Men in Black: International (2019)

“Men in Black International” should have worked. On paper it’s a great idea for a reboot, one that doesn’t bring with it the marquee name of Will Smith and the class of Tommy Lee Jones. I respect Sony for wanting to revive the “Men in Black” franchise after so many years, and I respect them even more for side stepping the whole “21 Jump Street meets Men in Black” movie they were planning. But in the end, this new attempts to jump start “Men in Black” for a new audience is a swing and a colossal miss. Worse, it’s absolutely boring.

Chris Hemsworth and Tessa Thompson star as Agent H and Agent M, who employ high-tech weaponry to battle mischievous aliens on Earth. However, the pair also discovers a major threat within their own ranks. Paired with a small alien named Pawny, the pair of agents try to uncover who might be working as a mole within their ranks, all the while Agent M is convinced her flashbacks to witnessing the MIB as a child might help in the case. All things considered the casting of Tessa Thompson and Chris Hemsworth is a great idea. Thompson packs comic chops, genuine skill, and can work off just about everyone, while Hemsworth has proven to be a dashing leading man who can also derive a chuckle or two.

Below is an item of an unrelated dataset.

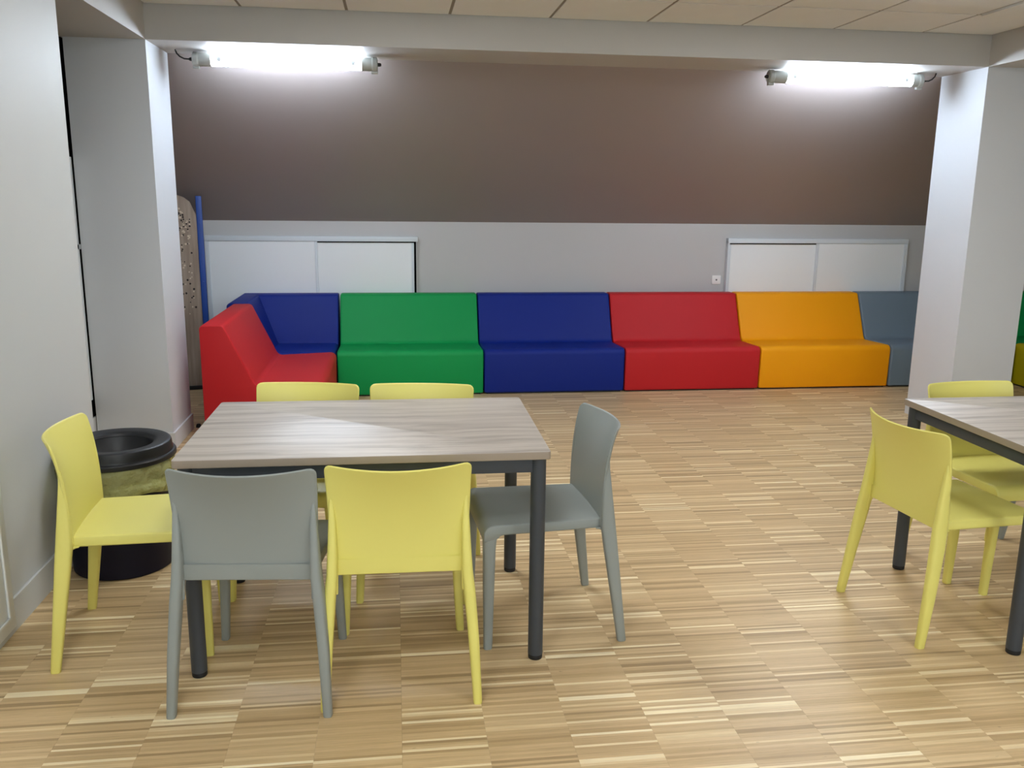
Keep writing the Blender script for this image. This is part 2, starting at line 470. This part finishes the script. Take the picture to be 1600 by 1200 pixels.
# ------------------------------------------------------------------ tube lights
def tube_light(xa, xb, ca, cb, label, cable_side, y=5.855, z=2.362, lm='tube'):
    p = empty('tube_light', ((xa+xb)/2, y, z)); cx = (xa+xb)/2
    n = 32; R = .037
    obj('diffuser', along_x(lathe([(0, xa-cx), (R, xa-cx), (R, xb-cx), (0, xb-cx)], n), 0, 0, 0), M[lm], p)
    for s, e0, e1 in ((-1, ca, xa), (1, cb, xb)):
        L = abs(e1-e0)
        prof = [(0, 0), (.034, 0), (.044, .006), (.045, .03), (.040, .038), (.0395, L+.01), (0, L+.01)]
        q = xf(along_x(lathe(prof, n), 0, 0, 0), lambda a, b, c: ((e0-cx)+a*(-s), b, c))
        q2 = box((e0-cx)-.0 if s < 0 else (e0-cx)-.04, (e0-cx)+.04 if s < 0 else (e0-cx), -.014, .014, -.056, -.03, .004)
        obj('end_cap', join(q, q2), M['cap'], p)
        g = xf(along_x(lathe([(0, -.004), (.011, -.004), (.011, .014), (.007, .022), (0, .022)], 14), 0, 0, 0), lambda a, b, c: ((e0-cx)+a*s, b, c))
        obj('cable_gland', g, M['rubber'], p)
    for s in (-1, 1):
        xc = s*(abs(xb-xa)/2-.06)
        arc = [(xc, (R+.002)*math.cos(t), (R+.002)*math.sin(t)) for t in [PI*(-.1+1.2*k/16) for k in range(17)]]
        V = []; F = []
        for q in arc: V += [(q[0]-.012, q[1], q[2]), (q[0]+.012, q[1], q[2])]
        for k in range(16): F.append((2*k, 2*k+1, 2*k+3, 2*k+2))
        obj('mounting_clip', join((V, F), box(xc-.012, xc+.012, -.012, .012, R, .0535)), M['alu'], p)
    e = (ca if cable_side < 0 else cb)-cx; s = cable_side
    path = [(e+s*(.02+.075*math.sin(t)), .0, .052-.052*math.cos(t)) for t in [PI/2*k/8 for k in range(9)]]
    path = [(e+s*.018, 0, 0), (e+s*.05, .0, .002), (e+s*.075, 0, .014), (e+s*.092, 0, .032), (e+s*.1, 0, .0535)]
    obj('cable', tube(path, .0045), M['rubber'], p)
    tag(p, label, 'light', 'tube lights under the beam')
    return p
tube_light(-1.105, -.180, -1.205, -.09, 'lit white tube light under the beam beside the left pillar', -1)
tube_light(2.584, 3.494, 2.470, 3.565, 'lit white tube light under the beam beside the right pillar', 1)

for xr, wd in ((-.6, 'leftmost'), (1.2, 'middle'), (3.0, 'rightmost')):  # never in view, added to strengthen the room light from behind
    tube_light(xr-.6, xr+.6, xr-.7, xr+.7, wd+' of three lit tube lights under the ceiling behind the viewer', 1, YN+.5, ZC-.058, 'rear_tube')
for k, xw in enumerate((-.5, 1.3, 3.1, 5.2)):  # unseen glowing panes, added as fill light for the room
    w = struct('window_%d' % (k+2), box(xw-.6, xw+.6, YN, YN+.01, 1.0, 2.2), M['window'], 'window in the wall behind the viewer')
    struct('window_frame', join(box(xw-.65, xw-.6, YN, YN+.04, .95, 2.25), box(xw+.6, xw+.65, YN, YN+.04, .95, 2.25), box(xw-.6, xw+.6, YN, YN+.04, 2.2, 2.25), box(xw-.6, xw+.6, YN, YN+.04, .95, 1.0), box(xw-.02, xw+.02, YN+.01, YN+.04, 1.0, 2.2)), M['white_lacquer'], None, w)

# ------------------------------------------------------------------ sliding cupboards and socket in the knee wall
def cupboard(x0, x1, xm, front_left, label, dark_right):
    p = empty('sliding_cupboard', ((x0+x1)/2, KY, 0)); cx = (x0+x1)/2
    zt = 1.222
    obj('top_rail', box(x0-cx-.015, x1-cx+.015, -.055, 0, zt-.043, zt, .002), M['alu'], p)
    obj('back_panel', box(x0-cx, x1-cx, -.012, -.0005, 0, zt-.03), M['dark'], p, 0)  # black sheet painting the shade seen through the door gaps
    for (a, b, fr) in ((x0, xm+.02, front_left), (xm-.015, x1-(.018 if dark_right else 0), not front_left)):
        ya, yb = (-.048, -.032) if fr else (-.028, -.014)
        top = zt-.045 if fr else zt-.055
        d = obj('door', box(a-cx+.02, b-cx-.02, ya+.003, yb, .01, top), M['door_panel'], p, 0)
        obj('stile', box(a-cx, a-cx+.022, ya-.002, yb, .01, top, .0015), M['alu'], d)
        obj('stile', box(b-cx-.022, b-cx, ya-.002, yb, .01, top, .0015), M['alu'], d)
    obj('side_post', box(x0-cx-.015, x0-cx, -.052, 0, 0, zt-.03), M['alu'], p, 0)
    if not dark_right: obj('side_post', box(x1-cx, x1-cx+.015, -.052, 0, 0, zt-.03), M['alu'], p, 0)
    else: obj('side_post', box(x1-cx+.0, x1-cx+.006, -.05, 0, 0, zt-.03), M['grey_wall'], p, 0)
    tag(p, label, 'cupboard', 'sliding cupboards in the low wall')
cupboard(-1.56, .178, -.675, True, 'white sliding-door cupboard behind the corner and green benches', True)
cupboard(2.985, 4.69, 3.83, False, 'white sliding-door cupboard behind the orange bench', False)
s = empty('wall_socket', (2.893, KY, .846))
obj('plate', box(-.041, .041, -.012, 0, -.04, .04, .004), mat('socket_white', 'F0EEEC', .3), s)
obj('cable_outlet', xf(lathe([(0, 0), (.008, 0), (.008, .004), (0, .004)], 14), lambda a, b, c: (a, -.012-c, b)), mat('socket_grey', '6A6664', .5), s)
tag(s, 'small square white wall socket with a grey centre above the red bench', 'socket')

# ------------------------------------------------------------------ perforated wooden screen with blue post, standing behind the left pillar
def screen():
    p = empty('wooden_screen', (-1.548, 7.30, 0), math.radians(10))
    H, Wd = 1.555, .62
    pts = round_poly([(-Wd, .02), (0, .02), (0, H), (-Wd, H)], [0, .02, .16, .2], 8)
    bm = bmesh.new()
    V = []; F = []; n = len(pts)
    # bowed board: y depends on x
    bow = lambda x: -.10*((-x)/Wd)**2
    nx = 14
    zt = lambda x: H-(.17*(1-math.sqrt(max(0, 1-((.17+x)/.17)**2))) if x > -.17 else 0)
    for k in range(nx+1):
        x = -Wd*(1-(k/nx)) if k < nx else -0.0
        for y in (0, .018):
            V += [(x, y+bow(x), .03), (x, y+bow(x), zt(x) if x < -.001 else H-.165)]
    for k in range(nx):
        a = k*4; b = a+4
        F += [(a, b, b+1, a+1), (a+2, a+3, b+3, b+2), (a, a+2, b+2, b), (a+1, b+1, b+3, a+3)]
    F += [(0, 1, 3, 2), (nx*4, nx*4+2, nx*4+3, nx*4+1)]
    bd = obj('board', (V, F), M['board'], p)
    hv = []; r2 = random.Random(3)
    for k in range(330):
        t = r2.random()
        x = -r2.uniform(.045, .34); 
        z = r2.choice((r2.gauss(1.28, .12), r2.gauss(.82, .16), r2.gauss(1.36, .06)))
        if z > 1.45 or z < .5 or (z > 1.38 and x > -.09): continue
        # stand-off rings: shallow drilled holes shown as dark cups
        hv.append((x, z, r2.uniform(.0045, .009)))
    def holes(lst):
        out = []
        for x, z, r in lst:
            out.append(xf(lathe([(0, 0), (r, 0), (r, .001), (0, .001)], 8), lambda a, b, c: (x+a, bow(x)-.0012-c-.0005*0, z+b)))
        return join(*out)
    o = obj('drilled_hole', holes(hv[::2]), mat('hole_dark', '2C241F', .8), bd, 0); o['kind'] = 'stuff'
    o = obj('metal_stud', holes(hv[1::2]), mat('stud_pale', 'CDBBA2', .4), bd, 0); o['kind'] = 'stuff'  # pale discs for the lighter dots of the perforation
    q = obj('post', join(box(.0, .045, -.01, .035, 0.0, 1.545, .004)), M['post_blue'], p)
    for z in (1.33, 1.36, .87): obj('bolt', xf(lathe([(0, 0), (.009, 0), (.009, .006), (0, .006)], 8), lambda a, b, c: (.022+a, -.01-c, z+b)), M['post_blue'], q)
    obj('foot_bar', box(-.30, .045, -.02, .02, 0.0, .03, .004), M['rubber'], p)
    tag(p, 'curved wooden screen with pierced dots and a blue post behind the left pillar', 'screen')
screen()

# ------------------------------------------------------------------ foam benches
D, HS, HT = .776, .368, .747
# profile: u = distance in front of the back plane (0..D), v = height
prof_raw = [(D-.008, .012), (D, HS), (.335, HS-.018), (.150, HT), (0, HT), (0, .012)]
prof = round_poly(prof_raw, [.012, .045, .05, .035, .03, 0], 6)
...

It’s just when all is said and done nothing here convinces audiences to accept it and wants to explore more from this world beyond the subtitle “International.” The original “Men in Black,” in spite of not at all being a fan, was packed with a diverse cast. So the mere implication of “This is the one! This time we have a more diverse cast!” is presumptuous especially when it does nothing with that concept. Sure we get Emma Thompson and Liam Neeson as the heads of MIB instead of Rip Torn, but they never get to do much beyond providing glorified cameos. Thompson and Hemsworth were excellent in “Thor: Ragnarok” so teaming them up again also feels like a no brainer bound to deliver the goods once more, but what’s lacking of Taika Waititi’s manic energy.

F. Gary Gray spends a lot more time mimicking Barry Sonnenfeld than he does carving out his own niche for the series, and it ends up feeling just a cheap facsimile. I’m no “Men in Black” fan, but the original 1997 film had an energy and darkly comedic tone that the future films could never quite re-capture. If anything, I loved the look of the new aliens introduced, and thought that they were very beautifully realized. I especially enjoyed new sidekick Pawny, and demand more of him. More, I say. “International” presents a very good and creative premise that might have worked for a television series, or an animated reboot for cable. As the launching point for a once major blockbuster sci-fi series, thought, it’s dull, long, and never rises above being serviceable. Serviceable in that you might enjoy the final half hour when it shows up on late night basic cable in two years before you nod off to sleep.